Experimental and Theoretical Studies of Trisodium‐1,3,5‐Benzene Tricarboxylate as a Low‐Voltage Anode Material for Sodium‐Ion Batteries

A tricarboxylate‐based organic compound for Na storage at low voltage, trisodium‐1,3,5‐benzene tricarboxylate (Na 3 BTC) is reported. The effect of increasing the number of carboxyl redox active groups on the aromatic system versus previously reported dicarboxylate‐based Na electrodes is explored. Sodiation and desodiation of this material occur at average voltages of 0.4 and 0.5 V, respectively, suitable for anode application. The galvanostatic profile of desodiation consists of two plateaus at 0.5 and 0.2 V. The material delivers a capacity of 250 mAh g −1 at a C/5 rate, with a retention of 80% after 100 cycles.
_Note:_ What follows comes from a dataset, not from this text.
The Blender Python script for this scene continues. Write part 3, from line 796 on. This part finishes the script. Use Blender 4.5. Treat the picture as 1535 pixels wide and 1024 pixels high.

It also has an excellent rate capability, delivering 100 mAh g −1 with a 75% retention after 1500 cycles at a 10 C rate. Ex situ attenuated total reflection Fourier‐transform infrared spectroscopy  (ATR‐FTIR), ex situ 1 H NMR studies, and first principles calculations are performed to understand the sodium storage mechanism. The mechanism is found to be different from those previously observed in lithium dicarboxylates and sodium dicarboxylates in that there is apparently almost no charge donation from the inserted Na to the organic moiety.